2ND_Quarter_Week 6_Reflection

 REFLECTION QUESTIONS:

1. Give at least 5 VALUES that Norman learned from his family (particularly from his mother) or experiences and explain each using your own words and understanding.

a. The color of one’s skin does not reflect the color of one’s heart. Racism has been rampant in our world to the point where it is deeply rooted within ourselves. Stereotypes about skin color do not justify the true essence of the people themselves. Only our actions and intentions define us as humans. A kind heart is not limited to those who are light in color, and a corrupted mind is not limited to those who are dark in color.

b. Only a corrupted heart defines a corrupted person. Our appearances do not define our character. Our values and how we act upon them define our personality as good or bad. Being ugly or dark in color does not mean that a person is ugly/dark on the inside too. Only people who judge a person based on appearance would be so evil to think otherwise.

c. A person who has passed through hardships is more admirable than a person who has led an easy-going life. Overcoming hardships is a feat that not all people can achieve. To do this, a person would have to adapt and change for the better just to complete their goal. This is why people who overcame their circumstances are praiseworthy. Living an easy-going life means that a person does not experience hardships. This means that that person will not have the opportunity to grow and develop into something more.

d. We don’t have to change for other people. We don’t have to live to please others. In doing so, a person will only lose their sense of self. We just have to live to please ourselves and the ones we love. Acceptance is the key to everything. However, if you have a bad personality, then change for yourself, but not for others.

e. Love yourself because you are enough. The feeling of inadequacy and inferiority is something that all humans feel at some point in their life. It is alright to feel that way. However, feeling this way all the time is not good. Loving yourself is the key to loving other people. If you love yourself, you will empathize and connect with other people on a much deeper level. If you can’t love yourself, how can you love other people?

2. In the video, what gave you the greatest impact or touched you the most? Why?

                What really touched me the most was when Norman King stood up on the stage and stared into his proud mother’s eyes. Seeing his head held up high made me realize that the boy who used to be filled with insecurities is no more. He has stood up in the face of adversities, especially the ones coming from the judgemental looks and whispers he receives from other people. He does not need the approval of others as his mother is the only approval he needs. Truly, he has developed into a great man who has enough love for himself and his color because of his mother.

                Sometimes I wish that I can have a loving parent like he did while growing up. Still, I wouldn’t be the person I am today if it weren’t for my misfortune.

3. Give your reaction, insights, lessons, etc. after watching the video.
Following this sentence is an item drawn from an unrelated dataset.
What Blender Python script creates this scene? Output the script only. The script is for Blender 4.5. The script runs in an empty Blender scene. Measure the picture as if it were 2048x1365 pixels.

               This video touches upon the importance of self-acceptance and self-love. Norman King was a boy who grew up in a poor family. He was insecure and ashamed about his color and family background due to the taunting of other people. It once got to a point where Norman changed himself to conform to society’s standards. Thankfully, he soon found his way with the help of his mother’s love and care. Norman was not able to love himself before. However, his mother’s guidance led him to become the self-fulfilled man he is today.

Our family (especially our parents) are the ones mainly responsible for the values and outlook we will have in life. This is why the nurture and guidance we get from them growing up is a setting stone for our development. Their teaching methods will dictate how we will grow as a person (for the most part).

As a child who grew up in a neglectful environment, I can say that the way we are raised is a great factor in how we will deal with society when we grow up. Due to my parent's lack of love, I became an emotionally unattached child. With this, empathizing and understanding other people is hard for me.

They usually forget my existence until someone mentions me. Because of this, I have a hard time remembering other people too. Bonding with them is out of the question. With the help of my friends, I am now a more empathetic person than I was before. Still, the habits that I’ve learned from my parents are hard to wash away. I still have trust issues, and I still am a clingy child who has abandonment issues. I don’t know if years of teachings can be undone. Yet, I hope that I can open up to other people as I did with my close friends when I graduate.

In a way, I am jealous of Norman King. He was lucky to be born in the family that he was in. If it were my family, I would have killed myself long ago in his circumstances.

4. From which university did Norman King graduate? (1 answer/sentence only).

                Norman King graduated from the University of the Philippines.